FAO staff to strike over job cuts, skulduggery

ROME -  FAO unions have called a "work stoppage" to protest job cuts and DG José Graziano tearing up the UN agency rule manual. The Association of Professional Staff in FAO (AP in FAO) and the Union of General Service Staff (UGSS) in a statement made available to Italian Insider Thursday expressed their "deep concern" for the "hasty and radical actions" that resulted from the recent staff reductions by the FAO.
 
Tuesday marked the second walk out this month at the Rome-based organization, and on Wednesday, FAO employees held an assembly to discuss their concerns regarding these staff reductions by upper-level FAO management. 
 
Approximately 56 jobs posts have been eliminated and these cuts occurred without proper "consultation or consideration of staff welfare." Many of the staff whose positions were terminated had many years of dedicated service to the organization, and those left employed by the organization raised questions as to why this course of action was the most proper way of achieving financial savings.

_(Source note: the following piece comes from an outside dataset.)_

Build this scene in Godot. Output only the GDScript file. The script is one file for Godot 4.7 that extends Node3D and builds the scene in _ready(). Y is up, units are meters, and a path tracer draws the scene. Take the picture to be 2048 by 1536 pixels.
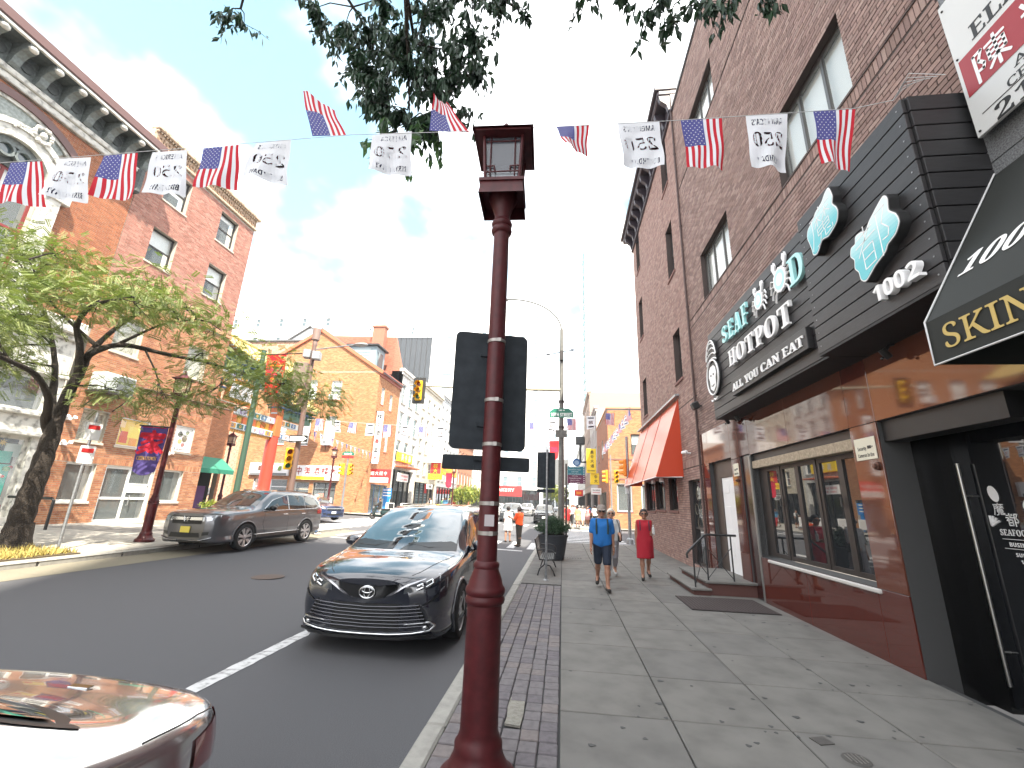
extends Node3D

var M = {}
var names = {}
var rng = RandomNumberGenerator.new()
var tex = {}
var CAM = Vector3(0,1.75,0)


class MB:
	var v = PackedVector3Array()
	var n = PackedVector3Array()
	var uv = PackedVector2Array()
	var c = PackedColorArray()
	var ix = PackedInt32Array()
	var col = Color.WHITE

	func vert(p: Vector3,nn: Vector3,t := Vector2.ZERO) -> int:
		v.append(p); n.append(nn); uv.append(t); c.append(col)
		return v.size() - 1

	func tri(a: Vector3,b: Vector3,d: Vector3) -> void:   # anticlockwise seen from outside
		var nn = (b - a).cross(d - a).normalized()
		var i = vert(a,nn); vert(b,nn); vert(d,nn)
		ix.append_array(PackedInt32Array([i,i + 2,i + 1]))

	func quad(a: Vector3,b: Vector3,d: Vector3,e: Vector3) -> void:
		var nn = (d - a).cross(e - b).normalized()
		var i = vert(a,nn,Vector2(0,1)); vert(b,nn,Vector2(1,1)); vert(d,nn,Vector2(1,0)); vert(e,nn,Vector2(0,0))
		ix.append_array(PackedInt32Array([i,i + 2,i + 1,i,i + 3,i + 2]))

	func box(ctr: Vector3,s: Vector3,b := Basis.IDENTITY,bev := 0.0) -> void:
		var h = s * 0.5
		if bev <= 0.0:
			for ax in 3:
				for sg in [-1.0,1.0]:
					var u = Vector3.ZERO; var w := Vector3.ZERO; var o := Vector3.ZERO
					o[ax] = h[ax] * sg
					u[(ax + 1) % 3] = h[(ax + 1) % 3]
					w[(ax + 2) % 3] = h[(ax + 2) % 3] * sg
					quad(ctr + b * (o - u - w),ctr + b * (o + u - w),ctr + b * (o + u + w),ctr + b * (o - u + w))
			return
		var e = minf(bev,minf(h.x,minf(h.y,h.z)) * 0.95)
		var g = h - Vector3(e,e,e)
		for ax in 3:
			for sg in [-1.0,1.0]:
				var u = Vector3.ZERO; var w := Vector3.ZERO; var o := Vector3.ZERO
				o[ax] = h[ax] * sg
				u[(ax + 1) % 3] = g[(ax + 1) % 3]
				w[(ax + 2) % 3] = g[(ax + 2) % 3] * sg
				quad(ctr + b * (o - u - w),ctr + b * (o + u - w),ctr + b * (o + u + w),ctr + b * (o - u + w))
		for ax in 3:
			var a1 = (ax + 1) % 3
			var a2 = (ax + 2) % 3
			for s1 in [-1.0,1.0]:
				for s2 in [-1.0,1.0]:
					var p = Vector3.ZERO; var q := Vector3.ZERO; var l := Vector3.ZERO
					p[a1] = h[a1] * s1; p[a2] = g[a2] * s2
					q[a1] = g[a1] * s1; q[a2] = h[a2] * s2
					l[ax] = -g[ax] * s1 * s2
					quad(ctr + b * (p - l),ctr + b * (p + l),ctr + b * (q + l),ctr + b * (q - l))
		for sx in [-1.0,1.0]:
			for sy in [-1.0,1.0]:
				for sz in [-1.0,1.0]:
					var s3 = Vector3(sx,sy,sz)
					var pa = Vector3(h.x,g.y,g.z) * s3
					var pb = Vector3(g.x,h.y,g.z) * s3
					var pc = Vector3(g.x,g.y,h.z) * s3
					if sx * sy * sz > 0: tri(ctr + b * pa,ctr + b * pb,ctr + b * pc)
					else: tri(ctr + b * pa,ctr + b * pc,ctr + b * pb)

	func bx(x0: float,x1: float,y0: float,y1: float,z0: float,z1: float,bev := 0.0) -> void:
		box(Vector3(x0 + x1,y0 + y1,z0 + z1) * 0.5,Vector3(absf(x1 - x0),absf(y1 - y0),absf(z1 - z0)),Basis.IDENTITY,bev)

	# a grid of points, smooth; rows run u, columns v; wrap closes each row
	func grid(rows: Array,wrap := false,flip := false) -> void:
		var R = rows.size()
		var K: int = rows[0].size()
		var base = v.size()
		for i in R:
			for j in K:
				var ju = (j + 1) % K if wrap else mini(j + 1,K - 1)
				var jd = (j - 1 + K) % K if wrap else maxi(j - 1,0)
				var a: Vector3 = rows[i][ju] - rows[i][jd]
				var b: Vector3 = rows[mini(i + 1,R - 1)][j] - rows[maxi(i - 1,0)][j]
				if b.length_squared() < 1e-10: b = rows[mini(i + 1,R - 1)][ju] - rows[maxi(i - 1,0)][jd]
				var nn = a.cross(b).normalized()
				if a.length_squared() < 1e-12:
					nn = b.cross(Vector3.UP).normalized()
				vert(rows[i][j],-nn if flip else nn,Vector2(float(j) / maxf(1,K - 1),float(i) / maxf(1,R - 1)))
		for i in R - 1:
			for j in (K if wrap else K - 1):
				var p = base + i * K + j
				var q = base + i * K + (j + 1) % K
				if flip: ix.append_array(PackedInt32Array([p,q,q + K,p,q + K,p + K]))
				else: ix.append_array(PackedInt32Array([p,q + K,q,p,p + K,q + K]))

	func cap(ring: Array,up: Vector3) -> void:
		var ctr = Vector3.ZERO
		for p in ring: ctr += p
		ctr /= ring.size()
		for i in ring.size():
			var a: Vector3 = ring[i]
			var b: Vector3 = ring[(i + 1) % ring.size()]
			if (a - ctr).cross(b - ctr).dot(up) < 0: tri(ctr,b,a)
			else: tri(ctr,a,b)

	func tube(pts: Array,radii,sides := 8,caps := true) -> void:
		var rows = []
		var up = Vector3.UP
		for i in pts.size():
			var d: Vector3 = (pts[mini(i + 1,pts.size() - 1)] - pts[maxi(i - 1,0)]).normalized()
			if i == 0: up = Vector3.RIGHT if absf(d.y) > 0.9 else Vector3.UP
			var x = up.cross(d).normalized()
			up = d.cross(x).normalized()
			var r: float = radii if radii is float else radii[i]
			var row = []
			for k in sides:
				var a = TAU * k / sides
				row.append(pts[i] + (x * cos(a) + up * sin(a)) * r)
			rows.append(row)
		grid(rows,true)
		if caps:
			cap(rows[0],pts[0] - pts[1])
			cap(rows[-1],pts[-1] - pts[-2])

	# profile of (radius, height) from the bottom up; sharp turns are split
	func lathe(prof: Array,sides := 24,o := Vector3.ZERO,b := Basis.IDENTITY,sharp := 0.7) -> void:
		var run = []
		var runs = []
		for i in prof.size():
			run.append(prof[i])
			if i > 0 and i < prof.size() - 1:
				var d0: Vector2 = (prof[i] - prof[i - 1]).normalized()
				var d1: Vector2 = (prof[i + 1] - prof[i]).normalized()
				if d0.dot(d1) < sharp:
					runs.append(run); run = [prof[i]]
		runs.append(run)
		for r in runs:
			var base = v.size()
			for i in r.size():
				var d: Vector2 = (r[mini(i + 1,r.size() - 1)] - r[maxi(i - 1,0)]).normalized()
				for k in sides + 1:
					var a = TAU * k / sides
					var dir = Vector3(cos(a),0,sin(a))
					vert(o + b * (dir * r[i].x + Vector3.UP * r[i].y),b * (dir * d.y - Vector3.UP * d.x).normalized(),Vector2(float(k) / sides,r[i].y))
			for i in r.size() - 1:
				for k in sides:
					var p = base + i * (sides + 1) + k
					var q = p + sides + 1
					ix.append_array(PackedInt32Array([p,p + 1,q + 1,p,q + 1,q]))

	# a flat outline pushed out along +z of the frame f
	func prism(poly: PackedVector2Array,z0: float,z1: float,f := Transform3D.IDENTITY) -> void:
		if Geometry2D.is_polygon_clockwise(poly): poly.reverse()
		var t = Geometry2D.triangulate_polygon(poly)
		for i in range(0,t.size(),3):
			var a = poly[t[i]]; var b := poly[t[i + 1]]; var d := poly[t[i + 2]]
			if (b - a).cross(d - a) < 0:
				var s = b; b = d; d = s
			tri(f * Vector3(a.x,a.y,z1),f * Vector3(b.x,b.y,z1),f * Vector3(d.x,d.y,z1))
			tri(f * Vector3(a.x,a.y,z0),f * Vector3(d.x,d.y,z0),f * Vector3(b.x,b.y,z0))
		for i in poly.size():
			var a = poly[i]; var b := poly[(i + 1) % poly.size()]
			quad(f * Vector3(a.x,a.y,z0),f * Vector3(b.x,b.y,z0),f * Vector3(b.x,b.y,z1),f * Vector3(a.x,a.y,z1))

	func ball(o: Vector3,r: Vector3,seg := 12,b := Basis.IDENTITY) -> void:
		var rows = []
		for i in seg / 2 + 1:
			var p = -PI / 2 + PI * i / (seg / 2)
			var row = []
			for k in seg:
				var a = TAU * k / seg
				row.append(o + b * (Vector3(cos(p) * cos(a),sin(p),cos(p) * sin(a)) * r))
			rows.append(row)
		var base = v.size()
		grid(rows,true,true)
		for i in range(base,v.size()):
			n[i] = (b * ((b.inverse() * (v[i] - o)) / (r * r))).normalized()

	func add(m: Mesh,f := Transform3D.IDENTITY,warp = null) -> void:
		for s in m.get_surface_count():
			var a = m.surface_get_arrays(s)
			var base = v.size()
			var pv: PackedVector3Array = a[Mesh.ARRAY_VERTEX]
			var pn: PackedVector3Array = a[Mesh.ARRAY_NORMAL]
			for i in pv.size():
				var p: Vector3 = f * pv[i]
				if warp != null: p = (warp as Callable).call(p)
				vert(p,(f.basis * pn[i]).normalized())
			var pi: PackedInt32Array = a[Mesh.ARRAY_INDEX] if a[Mesh.ARRAY_INDEX] != null else PackedInt32Array(range(pv.size()))
			var mirror = f.basis.determinant() < 0
			for i in range(0,pi.size(),3):
				ix.append(base + pi[i])
				ix.append(base + (pi[i + 2] if mirror else pi[i + 1]))
				ix.append(base + (pi[i + 1] if mirror else pi[i + 2]))

	func mesh() -> ArrayMesh:
		var a = []
		a.resize(Mesh.ARRAY_MAX)
		a[Mesh.ARRAY_VERTEX] = v; a[Mesh.ARRAY_NORMAL] = n; a[Mesh.ARRAY_TEX_UV] = uv; a[Mesh.ARRAY_COLOR] = c; a[Mesh.ARRAY_INDEX] = ix
		var m = ArrayMesh.new()
		if ix.size() > 0: m.add_surface_from_arrays(Mesh.PRIMITIVE_TRIANGLES,a)
		return m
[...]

In the statement, the two groups called for the FAO to "abandon its efforts to abolish"  the long established rules and procedures "enshrined in the FAO manual," which were meant to safeguard the staff from these types of actions.
 
However, the statement's purpose was not just to serve as a critique of the FAO's decision. It also proposed that the FAO achieve the budgetary savings through other means until a "more humane and long-term strategy is developed." The FAO "has faced similar and even more severe finanical challenges in the past," the statement read, and it has been able to address these issues "without the need for involuntary staff dismissals." Perhaps an alternative solution to this problem may be addressed temporarily through "savings on existing vacant posts," the statement suggested.
 
For a humanitarian organization, the methods undertaken to save costs appear to be anything but humane. The FAO must ensure that it develops a long-term strategy in order to maintain "the spirit and mores of the United Nations system."
 
Until this is accomplished, the AP in FAO and the UGSS have decided to "initiate work stoppage," yet the date for such protest(s) is still to be determined.